Duct & Plenum Leak Testing

Leak Testing Purpose

Duct and plenum leakage can be a major source for energy inefficiencies in any building type. Both leakage to outside of the building and leakage to the interior can greatly affect system performance. Leakage to the exterior is a waste of tempered air. Leakage to interior of a building can introduce air into a space, fighting local temperature and humidity control or cause inadequate air flows to satisfy a room’s air exchange demands.

Most air systems use above-ceiling return plenum. When the supply leaks above the ceiling space, that tempered air simply short cycles straight to the return, never entering the occupied space. Beside inefficiencies, duct leakage can create an acoustically loud environment. Occupant safety can also come into question as that room ventilation can be affected. Limited supply of fresh air into a space and inadequate exhaust of production or laboratory waste are two examples of safety issues caused by duct leakage.

New Construction Leak Testing

Pro-MEC Engineering is a third party testing agent capable of leak testing all duct systems. Our experienced professionals assist in locating and repairing any areas of leakage making for a successful inspection. Pro-MEC works with the design engineers to formulate a plan that is efficient and acceptable to all job specification requirements.
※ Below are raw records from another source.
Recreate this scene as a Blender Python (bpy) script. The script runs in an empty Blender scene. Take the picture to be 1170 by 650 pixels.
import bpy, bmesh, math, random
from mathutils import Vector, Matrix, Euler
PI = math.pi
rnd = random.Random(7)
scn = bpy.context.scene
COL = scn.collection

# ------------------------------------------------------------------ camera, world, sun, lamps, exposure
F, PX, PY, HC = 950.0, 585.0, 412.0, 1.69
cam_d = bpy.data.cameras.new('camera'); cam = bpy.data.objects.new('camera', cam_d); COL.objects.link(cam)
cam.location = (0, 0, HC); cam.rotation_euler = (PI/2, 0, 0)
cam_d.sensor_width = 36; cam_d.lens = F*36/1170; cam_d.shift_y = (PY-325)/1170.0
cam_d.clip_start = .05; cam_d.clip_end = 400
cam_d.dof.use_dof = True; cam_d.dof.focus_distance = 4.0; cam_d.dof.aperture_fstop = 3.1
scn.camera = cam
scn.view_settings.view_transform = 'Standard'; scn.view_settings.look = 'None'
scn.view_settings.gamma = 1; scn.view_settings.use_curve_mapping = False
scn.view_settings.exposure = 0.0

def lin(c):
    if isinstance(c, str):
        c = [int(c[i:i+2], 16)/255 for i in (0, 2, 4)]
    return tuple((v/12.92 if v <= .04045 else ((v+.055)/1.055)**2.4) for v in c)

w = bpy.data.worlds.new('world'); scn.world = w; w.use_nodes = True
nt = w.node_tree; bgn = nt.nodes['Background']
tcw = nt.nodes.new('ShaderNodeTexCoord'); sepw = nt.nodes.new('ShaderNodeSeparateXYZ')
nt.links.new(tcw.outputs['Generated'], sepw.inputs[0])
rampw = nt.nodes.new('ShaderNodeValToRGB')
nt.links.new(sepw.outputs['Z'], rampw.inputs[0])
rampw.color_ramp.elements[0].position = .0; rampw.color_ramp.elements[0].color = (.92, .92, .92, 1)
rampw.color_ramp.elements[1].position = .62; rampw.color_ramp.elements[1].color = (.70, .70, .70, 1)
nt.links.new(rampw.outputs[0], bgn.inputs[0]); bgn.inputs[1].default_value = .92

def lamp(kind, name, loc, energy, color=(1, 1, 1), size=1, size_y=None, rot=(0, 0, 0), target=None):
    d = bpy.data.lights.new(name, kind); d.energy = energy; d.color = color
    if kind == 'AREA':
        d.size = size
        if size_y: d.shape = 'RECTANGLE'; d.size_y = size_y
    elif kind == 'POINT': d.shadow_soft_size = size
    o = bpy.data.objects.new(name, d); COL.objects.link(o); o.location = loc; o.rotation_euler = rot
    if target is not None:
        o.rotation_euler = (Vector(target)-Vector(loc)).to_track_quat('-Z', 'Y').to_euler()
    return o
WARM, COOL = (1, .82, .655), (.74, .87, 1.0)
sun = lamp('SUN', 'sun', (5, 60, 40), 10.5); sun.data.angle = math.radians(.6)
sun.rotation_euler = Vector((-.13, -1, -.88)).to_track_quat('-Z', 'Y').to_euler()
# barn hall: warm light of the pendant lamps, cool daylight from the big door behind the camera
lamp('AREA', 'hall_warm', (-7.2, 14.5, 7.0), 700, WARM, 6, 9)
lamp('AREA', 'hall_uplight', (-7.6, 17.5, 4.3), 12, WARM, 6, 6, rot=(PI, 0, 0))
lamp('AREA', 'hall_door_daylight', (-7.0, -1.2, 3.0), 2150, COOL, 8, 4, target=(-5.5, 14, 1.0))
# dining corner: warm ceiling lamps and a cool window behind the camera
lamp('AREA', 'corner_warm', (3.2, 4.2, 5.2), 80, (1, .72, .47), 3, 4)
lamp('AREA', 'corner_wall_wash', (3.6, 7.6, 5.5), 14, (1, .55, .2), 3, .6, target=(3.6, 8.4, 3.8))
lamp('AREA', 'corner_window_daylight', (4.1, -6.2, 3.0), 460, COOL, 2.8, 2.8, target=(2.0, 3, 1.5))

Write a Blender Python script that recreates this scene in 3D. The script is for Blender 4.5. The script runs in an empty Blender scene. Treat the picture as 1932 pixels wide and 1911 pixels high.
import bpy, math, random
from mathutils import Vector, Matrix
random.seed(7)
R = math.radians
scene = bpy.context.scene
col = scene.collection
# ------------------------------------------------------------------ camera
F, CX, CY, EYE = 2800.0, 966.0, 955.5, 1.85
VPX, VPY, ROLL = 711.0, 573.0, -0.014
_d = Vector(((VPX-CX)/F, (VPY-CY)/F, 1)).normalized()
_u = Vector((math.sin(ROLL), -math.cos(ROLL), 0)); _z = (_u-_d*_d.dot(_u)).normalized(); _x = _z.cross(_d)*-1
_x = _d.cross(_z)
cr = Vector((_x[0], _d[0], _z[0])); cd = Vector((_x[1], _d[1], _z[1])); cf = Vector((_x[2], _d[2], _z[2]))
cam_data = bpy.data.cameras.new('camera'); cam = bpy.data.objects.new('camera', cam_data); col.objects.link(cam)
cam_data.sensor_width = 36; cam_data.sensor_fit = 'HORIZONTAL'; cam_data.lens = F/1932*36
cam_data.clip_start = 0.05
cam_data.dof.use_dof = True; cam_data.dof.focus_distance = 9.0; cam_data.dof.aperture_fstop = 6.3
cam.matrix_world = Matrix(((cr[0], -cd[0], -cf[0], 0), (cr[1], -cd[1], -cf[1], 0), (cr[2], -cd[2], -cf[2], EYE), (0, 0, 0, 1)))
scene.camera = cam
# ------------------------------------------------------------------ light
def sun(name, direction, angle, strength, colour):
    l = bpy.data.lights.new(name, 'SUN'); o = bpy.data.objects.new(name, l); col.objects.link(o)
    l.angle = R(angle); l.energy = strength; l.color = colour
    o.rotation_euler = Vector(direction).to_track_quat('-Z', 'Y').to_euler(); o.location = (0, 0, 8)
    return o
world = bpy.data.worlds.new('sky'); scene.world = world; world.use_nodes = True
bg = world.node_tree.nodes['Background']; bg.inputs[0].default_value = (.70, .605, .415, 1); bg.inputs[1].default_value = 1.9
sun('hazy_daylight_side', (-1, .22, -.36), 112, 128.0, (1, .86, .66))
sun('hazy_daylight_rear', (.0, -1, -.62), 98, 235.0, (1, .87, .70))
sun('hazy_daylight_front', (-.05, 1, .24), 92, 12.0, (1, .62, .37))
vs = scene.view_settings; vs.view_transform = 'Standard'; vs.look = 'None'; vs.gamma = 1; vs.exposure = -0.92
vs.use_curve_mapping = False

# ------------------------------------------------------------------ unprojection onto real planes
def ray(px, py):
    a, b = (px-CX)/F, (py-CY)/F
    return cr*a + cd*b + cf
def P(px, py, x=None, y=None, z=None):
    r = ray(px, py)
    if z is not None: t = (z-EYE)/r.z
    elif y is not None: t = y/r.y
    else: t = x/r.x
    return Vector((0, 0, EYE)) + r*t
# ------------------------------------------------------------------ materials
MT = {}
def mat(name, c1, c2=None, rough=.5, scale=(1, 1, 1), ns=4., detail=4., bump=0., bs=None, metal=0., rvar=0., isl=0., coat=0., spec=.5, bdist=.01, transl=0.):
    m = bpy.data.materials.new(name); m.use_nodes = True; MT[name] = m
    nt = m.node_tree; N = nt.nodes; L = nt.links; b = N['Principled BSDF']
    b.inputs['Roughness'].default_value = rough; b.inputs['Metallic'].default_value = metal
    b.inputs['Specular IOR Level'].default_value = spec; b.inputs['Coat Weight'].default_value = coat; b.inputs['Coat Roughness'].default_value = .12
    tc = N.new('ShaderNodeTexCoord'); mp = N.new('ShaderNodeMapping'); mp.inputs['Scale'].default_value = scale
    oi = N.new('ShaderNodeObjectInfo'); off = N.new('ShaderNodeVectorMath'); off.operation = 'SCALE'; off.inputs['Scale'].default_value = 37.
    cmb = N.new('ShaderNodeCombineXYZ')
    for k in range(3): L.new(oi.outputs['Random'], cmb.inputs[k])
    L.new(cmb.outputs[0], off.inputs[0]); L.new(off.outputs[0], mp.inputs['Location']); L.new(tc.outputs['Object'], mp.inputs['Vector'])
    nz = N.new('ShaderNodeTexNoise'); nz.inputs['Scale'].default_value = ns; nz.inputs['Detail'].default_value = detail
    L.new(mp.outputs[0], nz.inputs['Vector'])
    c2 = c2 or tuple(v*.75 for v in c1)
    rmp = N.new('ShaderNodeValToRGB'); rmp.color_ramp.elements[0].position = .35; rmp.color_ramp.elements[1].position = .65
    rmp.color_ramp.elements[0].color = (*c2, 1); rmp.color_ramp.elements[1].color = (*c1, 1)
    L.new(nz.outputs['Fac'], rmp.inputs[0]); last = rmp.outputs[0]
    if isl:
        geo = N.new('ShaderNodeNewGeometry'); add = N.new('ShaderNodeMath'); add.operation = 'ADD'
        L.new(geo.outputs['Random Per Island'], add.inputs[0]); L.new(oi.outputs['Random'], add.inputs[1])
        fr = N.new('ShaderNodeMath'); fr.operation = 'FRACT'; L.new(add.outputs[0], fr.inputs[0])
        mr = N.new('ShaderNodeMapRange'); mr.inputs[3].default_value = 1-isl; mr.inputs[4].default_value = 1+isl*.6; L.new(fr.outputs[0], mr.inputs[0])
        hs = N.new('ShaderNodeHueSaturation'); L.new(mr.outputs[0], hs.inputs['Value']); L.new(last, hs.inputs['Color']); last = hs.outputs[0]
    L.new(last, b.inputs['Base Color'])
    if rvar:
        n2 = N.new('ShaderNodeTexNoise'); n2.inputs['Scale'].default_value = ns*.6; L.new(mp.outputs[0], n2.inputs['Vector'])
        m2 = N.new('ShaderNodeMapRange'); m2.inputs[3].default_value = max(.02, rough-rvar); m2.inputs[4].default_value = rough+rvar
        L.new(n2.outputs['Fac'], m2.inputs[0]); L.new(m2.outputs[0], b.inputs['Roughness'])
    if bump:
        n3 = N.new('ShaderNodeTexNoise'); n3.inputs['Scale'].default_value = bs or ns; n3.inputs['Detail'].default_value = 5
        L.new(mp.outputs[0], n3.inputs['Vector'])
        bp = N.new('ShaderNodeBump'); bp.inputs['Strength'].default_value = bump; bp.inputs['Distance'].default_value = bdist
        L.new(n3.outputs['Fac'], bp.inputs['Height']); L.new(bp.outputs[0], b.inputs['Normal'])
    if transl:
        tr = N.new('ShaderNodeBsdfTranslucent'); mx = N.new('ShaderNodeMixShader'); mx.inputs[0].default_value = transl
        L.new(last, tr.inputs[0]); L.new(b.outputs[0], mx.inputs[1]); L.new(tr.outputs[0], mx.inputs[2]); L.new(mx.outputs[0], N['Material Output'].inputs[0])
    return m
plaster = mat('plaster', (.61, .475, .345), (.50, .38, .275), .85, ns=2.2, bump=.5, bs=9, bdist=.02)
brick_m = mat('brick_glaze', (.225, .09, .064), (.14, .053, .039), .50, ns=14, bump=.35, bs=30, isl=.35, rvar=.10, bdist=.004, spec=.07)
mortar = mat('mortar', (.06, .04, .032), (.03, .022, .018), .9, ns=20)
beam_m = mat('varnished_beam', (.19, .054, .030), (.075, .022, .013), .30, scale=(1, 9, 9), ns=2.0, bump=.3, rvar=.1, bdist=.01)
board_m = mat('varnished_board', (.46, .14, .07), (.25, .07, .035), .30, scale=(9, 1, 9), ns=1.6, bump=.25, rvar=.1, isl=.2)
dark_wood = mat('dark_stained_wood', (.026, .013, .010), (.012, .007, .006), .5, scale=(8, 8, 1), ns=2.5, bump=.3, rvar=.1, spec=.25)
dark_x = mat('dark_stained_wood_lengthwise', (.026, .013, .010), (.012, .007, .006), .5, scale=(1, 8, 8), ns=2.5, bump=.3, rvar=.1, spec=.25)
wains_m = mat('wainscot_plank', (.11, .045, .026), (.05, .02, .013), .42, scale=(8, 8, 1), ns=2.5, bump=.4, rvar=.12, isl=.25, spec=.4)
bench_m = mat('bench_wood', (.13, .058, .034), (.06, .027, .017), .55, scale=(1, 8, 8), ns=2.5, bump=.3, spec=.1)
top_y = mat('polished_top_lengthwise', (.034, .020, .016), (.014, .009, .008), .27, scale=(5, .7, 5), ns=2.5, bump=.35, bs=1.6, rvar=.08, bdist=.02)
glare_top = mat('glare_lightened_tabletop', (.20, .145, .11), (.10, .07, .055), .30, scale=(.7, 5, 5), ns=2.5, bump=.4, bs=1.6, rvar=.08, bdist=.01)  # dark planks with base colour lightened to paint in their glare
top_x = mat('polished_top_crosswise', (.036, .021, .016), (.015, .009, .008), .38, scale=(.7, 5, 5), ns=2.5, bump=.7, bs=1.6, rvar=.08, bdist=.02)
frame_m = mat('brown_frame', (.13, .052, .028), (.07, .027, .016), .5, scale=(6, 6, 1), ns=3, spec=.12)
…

Existing Building Leak Testing

Leakage testing in existing buildings has proven to cause dramatic savings in building energy consumption while increasing occupant comfort. Identifying and sealing leakage areas in ductwork and plenums can help mechanical equipment return to designed operation. Many times mechanical renovations can be satisfied by exclusively performing duct sealing. New systems will not have to be purchased and ductwork will not have to be installed. Architectural plenum air leakage has also been found to be a main source of inadequacies in airflow. High returns on investments have been achieved by simply sealing and verifying air tightness in air plenums and ductwork.